Anyway, since steam can enforce their terms regardless of their right to do so and I'm not willing to initiate legal action, I can't ignore invalid parts of objectionable license agreements.
EULAs generally aren't worth the paper they are(n't) written on where I live. If they applied in full, I'd buy very little software at all.
If you believe businesses have a gods-given right to have their customers over a barrel and your local laws help holding them down - good for you. I'm glad things don't work that way here.
I think that a lot of people are using hyperbole to describe Steam's EULA. It basically says, "If steal from us, all merchandise will be confiscated." So... when someone finds out that the DRM company has anti-theft measures, all hell breaks loose. "Yeah, I was stealing... but I didn't steal THIS ONE!"

Doesn't matter; you signed a contract agreeing that you stole from the company, you forfeit the ability to use their software. If Steam closed your account, they can prove you were doing something suspicious with it. If the fact that they have reasonable doubt through whatever tool they discovered you to be account sharing (digital equivalent of catching you on security camera), as well as your written consent that reasonable doubt can cancel your subscription; you have to be both better armed in court, and ready to pay court fees and the cost of the damages to Valve.

That in mind, it's a simple pro-vs-con question:

Do I want to test the validity of this contract?

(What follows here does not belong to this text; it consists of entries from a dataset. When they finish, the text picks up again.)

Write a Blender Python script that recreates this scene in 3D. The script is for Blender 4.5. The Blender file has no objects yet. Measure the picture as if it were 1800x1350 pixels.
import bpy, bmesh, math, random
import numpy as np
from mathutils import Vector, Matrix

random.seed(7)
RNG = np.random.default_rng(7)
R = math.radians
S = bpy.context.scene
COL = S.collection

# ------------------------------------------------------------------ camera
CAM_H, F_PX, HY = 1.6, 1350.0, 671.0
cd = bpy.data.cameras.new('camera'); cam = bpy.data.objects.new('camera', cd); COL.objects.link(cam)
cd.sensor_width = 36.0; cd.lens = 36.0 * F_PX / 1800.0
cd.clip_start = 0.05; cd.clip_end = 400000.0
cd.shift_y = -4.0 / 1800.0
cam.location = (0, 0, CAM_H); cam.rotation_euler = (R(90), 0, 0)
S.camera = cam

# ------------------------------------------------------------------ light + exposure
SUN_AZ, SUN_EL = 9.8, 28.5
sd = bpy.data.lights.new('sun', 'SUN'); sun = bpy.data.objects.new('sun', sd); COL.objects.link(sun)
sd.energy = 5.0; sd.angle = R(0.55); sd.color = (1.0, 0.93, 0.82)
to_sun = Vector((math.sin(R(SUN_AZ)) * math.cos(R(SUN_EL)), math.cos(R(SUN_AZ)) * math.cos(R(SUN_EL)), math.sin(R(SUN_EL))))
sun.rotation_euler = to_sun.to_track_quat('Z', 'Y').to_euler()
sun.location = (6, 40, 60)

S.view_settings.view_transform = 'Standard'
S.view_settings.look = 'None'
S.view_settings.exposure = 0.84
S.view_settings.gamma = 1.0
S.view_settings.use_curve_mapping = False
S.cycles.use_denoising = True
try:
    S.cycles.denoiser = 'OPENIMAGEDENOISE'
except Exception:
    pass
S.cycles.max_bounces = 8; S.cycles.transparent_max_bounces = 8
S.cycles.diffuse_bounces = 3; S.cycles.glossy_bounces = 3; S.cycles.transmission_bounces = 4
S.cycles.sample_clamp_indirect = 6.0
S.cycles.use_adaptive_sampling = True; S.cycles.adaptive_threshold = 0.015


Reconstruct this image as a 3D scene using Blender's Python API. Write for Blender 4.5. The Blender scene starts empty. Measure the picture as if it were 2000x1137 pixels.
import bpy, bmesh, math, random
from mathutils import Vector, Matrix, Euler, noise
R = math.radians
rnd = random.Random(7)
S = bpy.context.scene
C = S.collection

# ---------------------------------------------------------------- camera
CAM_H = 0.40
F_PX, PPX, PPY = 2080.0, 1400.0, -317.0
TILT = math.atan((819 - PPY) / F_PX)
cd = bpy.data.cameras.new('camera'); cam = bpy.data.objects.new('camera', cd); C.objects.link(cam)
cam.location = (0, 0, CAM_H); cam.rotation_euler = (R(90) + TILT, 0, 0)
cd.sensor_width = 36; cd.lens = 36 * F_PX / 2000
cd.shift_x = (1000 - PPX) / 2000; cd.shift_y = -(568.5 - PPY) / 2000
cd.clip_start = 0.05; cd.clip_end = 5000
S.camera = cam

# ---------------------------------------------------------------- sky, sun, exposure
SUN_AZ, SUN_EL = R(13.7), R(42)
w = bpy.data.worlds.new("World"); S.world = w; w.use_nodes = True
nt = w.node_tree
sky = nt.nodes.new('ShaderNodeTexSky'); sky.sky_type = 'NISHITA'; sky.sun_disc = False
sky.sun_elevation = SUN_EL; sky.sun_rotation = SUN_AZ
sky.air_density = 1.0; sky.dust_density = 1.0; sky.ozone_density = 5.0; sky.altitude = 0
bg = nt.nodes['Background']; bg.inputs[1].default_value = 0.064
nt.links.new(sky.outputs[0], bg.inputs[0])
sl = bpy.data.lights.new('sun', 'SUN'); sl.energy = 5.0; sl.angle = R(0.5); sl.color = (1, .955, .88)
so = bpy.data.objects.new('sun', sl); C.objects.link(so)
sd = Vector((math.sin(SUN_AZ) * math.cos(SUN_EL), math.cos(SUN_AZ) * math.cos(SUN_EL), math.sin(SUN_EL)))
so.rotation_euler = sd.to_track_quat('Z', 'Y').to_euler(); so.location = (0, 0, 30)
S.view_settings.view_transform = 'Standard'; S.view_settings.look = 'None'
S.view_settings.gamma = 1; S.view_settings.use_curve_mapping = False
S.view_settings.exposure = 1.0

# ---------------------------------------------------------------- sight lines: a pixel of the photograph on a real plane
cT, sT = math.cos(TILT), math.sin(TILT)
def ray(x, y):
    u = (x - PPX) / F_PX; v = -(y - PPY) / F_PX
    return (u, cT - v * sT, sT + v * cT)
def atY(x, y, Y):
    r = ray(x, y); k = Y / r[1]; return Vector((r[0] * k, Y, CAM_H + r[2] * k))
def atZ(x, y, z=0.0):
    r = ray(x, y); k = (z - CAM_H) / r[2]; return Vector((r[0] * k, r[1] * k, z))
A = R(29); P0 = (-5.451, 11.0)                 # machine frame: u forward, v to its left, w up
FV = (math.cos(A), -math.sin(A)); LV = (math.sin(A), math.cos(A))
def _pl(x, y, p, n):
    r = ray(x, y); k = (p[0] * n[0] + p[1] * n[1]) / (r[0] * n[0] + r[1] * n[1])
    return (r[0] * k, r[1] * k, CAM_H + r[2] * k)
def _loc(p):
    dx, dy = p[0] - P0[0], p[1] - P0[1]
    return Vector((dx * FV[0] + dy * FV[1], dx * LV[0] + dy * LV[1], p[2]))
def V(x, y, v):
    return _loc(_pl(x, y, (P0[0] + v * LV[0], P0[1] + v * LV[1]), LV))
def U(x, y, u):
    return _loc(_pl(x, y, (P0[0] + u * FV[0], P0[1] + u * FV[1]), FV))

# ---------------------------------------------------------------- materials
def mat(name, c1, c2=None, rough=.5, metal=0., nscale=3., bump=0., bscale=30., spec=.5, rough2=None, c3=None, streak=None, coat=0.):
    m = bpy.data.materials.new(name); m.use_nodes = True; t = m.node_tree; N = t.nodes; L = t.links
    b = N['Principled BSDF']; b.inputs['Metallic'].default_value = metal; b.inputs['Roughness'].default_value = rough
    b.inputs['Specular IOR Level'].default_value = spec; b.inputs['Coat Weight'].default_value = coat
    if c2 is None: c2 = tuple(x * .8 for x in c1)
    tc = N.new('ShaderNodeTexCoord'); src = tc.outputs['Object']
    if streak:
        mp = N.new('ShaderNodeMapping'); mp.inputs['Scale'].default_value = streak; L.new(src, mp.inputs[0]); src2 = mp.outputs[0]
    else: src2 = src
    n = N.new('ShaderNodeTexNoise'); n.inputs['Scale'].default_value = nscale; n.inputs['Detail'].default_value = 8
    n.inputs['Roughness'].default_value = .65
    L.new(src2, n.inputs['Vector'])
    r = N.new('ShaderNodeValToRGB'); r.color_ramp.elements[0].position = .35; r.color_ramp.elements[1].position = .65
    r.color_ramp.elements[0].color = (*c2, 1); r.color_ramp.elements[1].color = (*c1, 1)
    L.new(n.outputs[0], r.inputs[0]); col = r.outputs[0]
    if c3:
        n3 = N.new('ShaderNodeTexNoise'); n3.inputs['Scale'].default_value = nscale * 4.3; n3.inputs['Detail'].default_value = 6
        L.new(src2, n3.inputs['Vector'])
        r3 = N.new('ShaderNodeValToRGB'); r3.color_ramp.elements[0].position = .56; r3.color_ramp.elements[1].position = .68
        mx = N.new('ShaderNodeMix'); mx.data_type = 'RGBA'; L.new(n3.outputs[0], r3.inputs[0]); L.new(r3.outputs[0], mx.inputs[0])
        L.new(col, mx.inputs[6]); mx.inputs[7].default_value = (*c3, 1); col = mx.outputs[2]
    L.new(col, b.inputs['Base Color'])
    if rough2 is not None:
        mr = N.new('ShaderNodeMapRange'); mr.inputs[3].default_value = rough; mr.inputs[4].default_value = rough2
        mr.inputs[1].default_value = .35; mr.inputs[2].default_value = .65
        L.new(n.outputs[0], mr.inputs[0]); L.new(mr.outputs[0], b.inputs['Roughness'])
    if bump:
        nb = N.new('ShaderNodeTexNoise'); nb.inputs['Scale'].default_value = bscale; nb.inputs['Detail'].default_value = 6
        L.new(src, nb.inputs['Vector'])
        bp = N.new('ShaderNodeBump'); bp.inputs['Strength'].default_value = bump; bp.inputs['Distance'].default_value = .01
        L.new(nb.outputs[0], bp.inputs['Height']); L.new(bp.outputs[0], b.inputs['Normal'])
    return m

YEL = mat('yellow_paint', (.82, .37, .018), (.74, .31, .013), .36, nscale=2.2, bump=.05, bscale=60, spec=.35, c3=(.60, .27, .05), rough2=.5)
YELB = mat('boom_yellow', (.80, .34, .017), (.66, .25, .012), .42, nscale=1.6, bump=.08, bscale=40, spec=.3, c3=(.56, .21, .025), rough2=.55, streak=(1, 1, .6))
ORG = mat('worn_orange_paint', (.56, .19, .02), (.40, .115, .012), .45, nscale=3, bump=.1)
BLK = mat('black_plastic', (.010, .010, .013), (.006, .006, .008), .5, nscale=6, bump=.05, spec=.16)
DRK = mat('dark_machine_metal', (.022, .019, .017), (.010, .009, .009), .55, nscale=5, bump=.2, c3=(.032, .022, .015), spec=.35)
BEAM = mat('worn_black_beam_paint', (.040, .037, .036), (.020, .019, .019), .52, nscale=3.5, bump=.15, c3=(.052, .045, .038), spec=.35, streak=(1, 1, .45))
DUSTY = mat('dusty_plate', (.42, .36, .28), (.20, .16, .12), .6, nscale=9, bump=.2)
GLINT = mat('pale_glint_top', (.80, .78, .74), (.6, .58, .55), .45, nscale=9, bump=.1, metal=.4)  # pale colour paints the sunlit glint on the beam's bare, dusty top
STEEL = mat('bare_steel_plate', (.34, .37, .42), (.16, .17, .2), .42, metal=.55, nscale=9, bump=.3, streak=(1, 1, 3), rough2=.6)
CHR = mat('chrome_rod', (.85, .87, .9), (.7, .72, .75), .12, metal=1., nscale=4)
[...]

If so, can I prove the DRM company is incompetent at it's job? If not, am I willing to pay court fees, for a license for every game on the account, and for a set of licenses for every person who has ever accessed the account? If not, why am I willing to take this to court?

For the vast majority of users, a EULA doesn't affect them. It isn't until you start looking for ways to "stick it to the man" that you get burned. "I signed a contract that says that I can't do [X], or else [Y]. The law says that I can do [X]. I'm going to do [X], and if [Y] happens, I'll just sue." Generally speaking, you still have the right to [X]... but if you do it, the company can still do [Y]. After all, you agreed to let them.